(Items from a dataset)
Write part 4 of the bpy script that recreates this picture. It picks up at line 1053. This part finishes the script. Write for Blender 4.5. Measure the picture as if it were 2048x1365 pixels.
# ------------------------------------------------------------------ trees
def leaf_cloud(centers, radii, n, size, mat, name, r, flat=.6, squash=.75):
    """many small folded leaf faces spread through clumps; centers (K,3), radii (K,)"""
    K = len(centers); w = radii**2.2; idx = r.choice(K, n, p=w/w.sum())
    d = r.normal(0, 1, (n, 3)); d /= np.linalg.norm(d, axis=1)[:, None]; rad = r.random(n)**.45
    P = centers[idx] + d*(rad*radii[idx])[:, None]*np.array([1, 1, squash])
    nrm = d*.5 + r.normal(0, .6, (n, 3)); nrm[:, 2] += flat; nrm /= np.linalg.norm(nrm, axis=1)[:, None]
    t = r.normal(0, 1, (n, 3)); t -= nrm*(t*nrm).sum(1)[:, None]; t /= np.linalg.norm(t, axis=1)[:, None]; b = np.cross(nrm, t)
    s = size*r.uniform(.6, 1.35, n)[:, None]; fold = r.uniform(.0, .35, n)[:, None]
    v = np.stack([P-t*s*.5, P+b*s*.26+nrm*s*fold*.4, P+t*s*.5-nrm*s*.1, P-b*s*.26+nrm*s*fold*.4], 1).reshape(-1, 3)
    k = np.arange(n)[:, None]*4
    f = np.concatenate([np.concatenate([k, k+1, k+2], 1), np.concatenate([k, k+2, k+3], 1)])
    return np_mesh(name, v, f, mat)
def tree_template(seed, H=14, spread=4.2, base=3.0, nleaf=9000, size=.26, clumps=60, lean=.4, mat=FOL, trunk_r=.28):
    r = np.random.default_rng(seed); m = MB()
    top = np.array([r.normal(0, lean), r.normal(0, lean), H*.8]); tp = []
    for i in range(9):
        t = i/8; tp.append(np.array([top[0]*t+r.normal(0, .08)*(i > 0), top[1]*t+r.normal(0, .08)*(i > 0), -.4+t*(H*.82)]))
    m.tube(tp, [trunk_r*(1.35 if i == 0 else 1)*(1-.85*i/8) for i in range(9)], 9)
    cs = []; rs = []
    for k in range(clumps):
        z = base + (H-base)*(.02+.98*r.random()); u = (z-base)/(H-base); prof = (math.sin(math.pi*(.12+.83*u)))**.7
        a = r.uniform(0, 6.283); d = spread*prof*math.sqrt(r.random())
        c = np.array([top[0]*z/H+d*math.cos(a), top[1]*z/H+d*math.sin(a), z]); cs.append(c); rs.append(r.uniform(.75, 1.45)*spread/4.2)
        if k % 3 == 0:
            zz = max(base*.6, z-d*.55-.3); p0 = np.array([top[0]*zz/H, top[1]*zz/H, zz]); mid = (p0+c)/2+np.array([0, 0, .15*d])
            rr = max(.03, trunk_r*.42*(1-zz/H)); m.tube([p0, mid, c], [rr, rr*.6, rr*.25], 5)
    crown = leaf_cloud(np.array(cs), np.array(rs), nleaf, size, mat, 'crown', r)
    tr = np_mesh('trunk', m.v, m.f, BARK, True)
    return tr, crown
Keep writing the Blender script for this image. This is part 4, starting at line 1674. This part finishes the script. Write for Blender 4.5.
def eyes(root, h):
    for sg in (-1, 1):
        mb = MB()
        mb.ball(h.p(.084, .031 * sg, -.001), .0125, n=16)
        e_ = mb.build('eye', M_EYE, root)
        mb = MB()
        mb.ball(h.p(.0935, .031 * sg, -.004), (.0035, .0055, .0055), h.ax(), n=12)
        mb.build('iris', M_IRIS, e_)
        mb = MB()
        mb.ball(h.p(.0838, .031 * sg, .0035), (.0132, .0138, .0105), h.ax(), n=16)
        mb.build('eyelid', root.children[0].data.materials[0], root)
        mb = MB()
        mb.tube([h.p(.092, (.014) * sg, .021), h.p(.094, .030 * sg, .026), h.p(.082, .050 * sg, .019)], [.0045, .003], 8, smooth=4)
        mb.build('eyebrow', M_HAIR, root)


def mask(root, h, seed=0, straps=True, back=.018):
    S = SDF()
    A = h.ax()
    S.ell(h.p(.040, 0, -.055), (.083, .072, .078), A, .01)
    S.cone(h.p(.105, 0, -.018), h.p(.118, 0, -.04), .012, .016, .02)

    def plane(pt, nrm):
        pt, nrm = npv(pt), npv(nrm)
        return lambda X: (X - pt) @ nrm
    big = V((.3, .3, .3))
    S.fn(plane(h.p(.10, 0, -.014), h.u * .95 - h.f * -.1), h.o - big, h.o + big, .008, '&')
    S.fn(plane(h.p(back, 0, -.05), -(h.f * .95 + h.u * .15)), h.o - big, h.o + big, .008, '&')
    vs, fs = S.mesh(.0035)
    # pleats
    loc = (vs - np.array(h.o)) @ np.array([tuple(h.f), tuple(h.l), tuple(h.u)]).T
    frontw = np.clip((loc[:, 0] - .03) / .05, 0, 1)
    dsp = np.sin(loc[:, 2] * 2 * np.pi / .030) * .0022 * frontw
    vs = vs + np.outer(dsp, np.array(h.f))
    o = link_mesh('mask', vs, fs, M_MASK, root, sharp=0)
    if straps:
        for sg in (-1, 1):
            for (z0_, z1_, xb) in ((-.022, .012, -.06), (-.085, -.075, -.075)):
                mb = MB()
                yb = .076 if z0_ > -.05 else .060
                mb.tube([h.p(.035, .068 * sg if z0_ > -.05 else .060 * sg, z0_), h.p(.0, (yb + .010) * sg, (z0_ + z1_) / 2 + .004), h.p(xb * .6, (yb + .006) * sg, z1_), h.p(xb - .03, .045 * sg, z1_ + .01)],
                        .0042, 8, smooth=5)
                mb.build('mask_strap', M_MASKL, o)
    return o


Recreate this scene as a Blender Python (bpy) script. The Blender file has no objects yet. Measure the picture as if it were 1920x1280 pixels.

## Problem details
Within the listing above, locate the line containing "Keep writing the" and the line containing "S.cone(h.p(.105, 0, -.018), h.p(.118, 0, -.04), .012, .016, .02)". Reproduce those two lines and all lines between them exactly, with nothing added.

## Problem solution
Keep writing the Blender script for this image. This is part 4, starting at line 1674. This part finishes the script. Write for Blender 4.5.
def eyes(root, h):
    for sg in (-1, 1):
        mb = MB()
        mb.ball(h.p(.084, .031 * sg, -.001), .0125, n=16)
        e_ = mb.build('eye', M_EYE, root)
        mb = MB()
        mb.ball(h.p(.0935, .031 * sg, -.004), (.0035, .0055, .0055), h.ax(), n=12)
        mb.build('iris', M_IRIS, e_)
        mb = MB()
        mb.ball(h.p(.0838, .031 * sg, .0035), (.0132, .0138, .0105), h.ax(), n=16)
        mb.build('eyelid', root.children[0].data.materials[0], root)
        mb = MB()
        mb.tube([h.p(.092, (.014) * sg, .021), h.p(.094, .030 * sg, .026), h.p(.082, .050 * sg, .019)], [.0045, .003], 8, smooth=4)
        mb.build('eyebrow', M_HAIR, root)


def mask(root, h, seed=0, straps=True, back=.018):
    S = SDF()
    A = h.ax()
    S.ell(h.p(.040, 0, -.055), (.083, .072, .078), A, .01)
    S.cone(h.p(.105, 0, -.018), h.p(.118, 0, -.04), .012, .016, .02)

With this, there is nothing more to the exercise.